South Pasadena (2-1) had three backs with more than 100 yards rushing in Yihai Han (141 yards in 18 carries), Harvey Talento (117 yards in six carries) and Andrew Aviles (103 yards in 10 carries).

"We just buckled down and went back to the basics and challenged our guys to come out and do their jobs," said Tigers Coach Marty Konrad, whose team jumped out to a 13-0 lead in the first quarter, only to stall out going into the halftime break, clinging to a 13-7 lead. "We had the momentum early, but you get five offensive penalties, that's going to kill your drives. We challenged them at halftime to get their engines going and get refocused."

Glendale receiver Mike Davis returned the second-half kickoff 94 yards for a touchdown and a 14-13 lead and running back Alex Yoon kept Glendale in the game with a 94-yard scoring return that made the score, 28-21, in favor of the Tigers with 11:43 left in the game.

"We can't give up two kickoff returns for touchdowns, that's ridiculous," Konrad said.

But, while the runbacks energized the sideline and kept the game interesting, they didn't do much for the Nitros' defense, which stayed on the field for all but 1:40 of the third quarter, as Glendale ran just three plays from scrimmage.

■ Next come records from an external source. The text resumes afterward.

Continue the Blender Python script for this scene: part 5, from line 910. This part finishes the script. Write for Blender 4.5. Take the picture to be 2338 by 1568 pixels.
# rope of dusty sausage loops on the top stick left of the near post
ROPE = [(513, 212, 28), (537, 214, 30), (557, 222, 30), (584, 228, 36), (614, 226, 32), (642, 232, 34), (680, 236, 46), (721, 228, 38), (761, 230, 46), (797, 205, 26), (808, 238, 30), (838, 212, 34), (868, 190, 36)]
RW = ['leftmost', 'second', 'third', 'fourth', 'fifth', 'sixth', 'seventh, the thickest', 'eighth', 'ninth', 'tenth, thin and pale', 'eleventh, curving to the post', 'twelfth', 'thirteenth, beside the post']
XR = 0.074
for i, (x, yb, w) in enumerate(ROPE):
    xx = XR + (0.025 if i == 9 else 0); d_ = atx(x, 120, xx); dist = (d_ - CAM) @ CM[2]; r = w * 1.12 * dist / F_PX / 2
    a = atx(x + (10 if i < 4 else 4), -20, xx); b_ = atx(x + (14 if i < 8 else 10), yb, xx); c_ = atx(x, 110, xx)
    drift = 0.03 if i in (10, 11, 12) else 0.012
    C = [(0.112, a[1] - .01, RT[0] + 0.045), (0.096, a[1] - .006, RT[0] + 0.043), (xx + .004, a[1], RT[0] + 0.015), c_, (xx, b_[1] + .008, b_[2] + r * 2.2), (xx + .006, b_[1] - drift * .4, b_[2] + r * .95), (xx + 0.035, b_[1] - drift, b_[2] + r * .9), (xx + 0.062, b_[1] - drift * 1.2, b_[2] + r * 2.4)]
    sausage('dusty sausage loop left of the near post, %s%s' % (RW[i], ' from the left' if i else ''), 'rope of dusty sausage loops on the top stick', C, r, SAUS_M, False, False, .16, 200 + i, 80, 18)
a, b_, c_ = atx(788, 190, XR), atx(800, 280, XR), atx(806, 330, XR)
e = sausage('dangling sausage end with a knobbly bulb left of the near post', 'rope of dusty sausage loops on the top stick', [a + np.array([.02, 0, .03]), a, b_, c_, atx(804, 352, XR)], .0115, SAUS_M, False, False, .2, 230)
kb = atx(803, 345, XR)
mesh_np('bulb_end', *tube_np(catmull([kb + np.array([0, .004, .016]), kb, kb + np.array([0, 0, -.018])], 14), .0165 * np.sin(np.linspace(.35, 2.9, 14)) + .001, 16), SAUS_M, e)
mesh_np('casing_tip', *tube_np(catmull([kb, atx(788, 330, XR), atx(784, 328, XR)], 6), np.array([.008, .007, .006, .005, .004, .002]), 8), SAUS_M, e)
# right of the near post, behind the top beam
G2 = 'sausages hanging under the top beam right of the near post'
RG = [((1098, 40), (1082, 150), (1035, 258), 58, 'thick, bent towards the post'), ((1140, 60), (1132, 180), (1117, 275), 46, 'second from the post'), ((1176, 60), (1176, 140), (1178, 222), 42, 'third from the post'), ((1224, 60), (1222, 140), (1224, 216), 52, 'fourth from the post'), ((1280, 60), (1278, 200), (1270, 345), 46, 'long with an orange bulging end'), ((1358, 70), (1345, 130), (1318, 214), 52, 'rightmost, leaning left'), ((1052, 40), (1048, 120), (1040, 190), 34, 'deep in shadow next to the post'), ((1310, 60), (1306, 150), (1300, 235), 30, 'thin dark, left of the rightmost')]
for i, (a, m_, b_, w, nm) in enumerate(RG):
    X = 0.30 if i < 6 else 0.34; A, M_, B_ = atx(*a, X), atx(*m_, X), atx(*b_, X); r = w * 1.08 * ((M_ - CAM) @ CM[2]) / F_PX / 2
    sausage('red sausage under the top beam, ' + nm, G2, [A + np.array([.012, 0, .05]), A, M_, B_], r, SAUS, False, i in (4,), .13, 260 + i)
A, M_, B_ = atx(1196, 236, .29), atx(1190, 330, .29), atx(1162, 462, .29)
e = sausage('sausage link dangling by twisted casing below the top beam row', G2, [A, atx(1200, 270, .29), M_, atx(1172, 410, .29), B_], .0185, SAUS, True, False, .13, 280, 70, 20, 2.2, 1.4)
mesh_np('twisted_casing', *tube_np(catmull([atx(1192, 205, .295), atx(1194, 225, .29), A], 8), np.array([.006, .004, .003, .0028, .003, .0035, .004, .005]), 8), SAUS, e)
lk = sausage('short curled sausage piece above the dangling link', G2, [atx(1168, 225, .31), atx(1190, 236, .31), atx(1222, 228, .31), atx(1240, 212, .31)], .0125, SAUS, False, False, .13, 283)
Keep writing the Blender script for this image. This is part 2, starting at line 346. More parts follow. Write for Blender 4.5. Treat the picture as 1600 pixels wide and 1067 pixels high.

"The kickoffs are nice, that's great, but we can't live on those," Eberhart said.

South Pasadena began to pull away with a 70-yard touchdown run by Talento to cap a two-play drive and make the score 35-21 less than 20 seconds after Yoon's big return.

Glendale ran just four more plays on its next drive before punting it back to the Tigers, who needed just three plays of their own to drive 54 yards and go up, 42-21, on a 49-yard run by Sean Magill, who finished with 71 rushing yards in seven carries.

South Pasadena, which scored its first touchdown of the second half on a 10-play, 81-yard march ending with an eight-yard Aviles run, capped the scoring with an eight-play 64-yard drive and 12-yard run by Gio Fata at the 5:08 mark of the fourth.

"They drive the length of the field, they eat up the clock and then we come in on offense and we have no answers," said Eberhart, whose offense was led by 75 rushing yards and a touchdown from Yoon, but completed just five of 19 passing plays. "We're not a throwing team and two weeks in a row we tried to throw it and we don't make completions."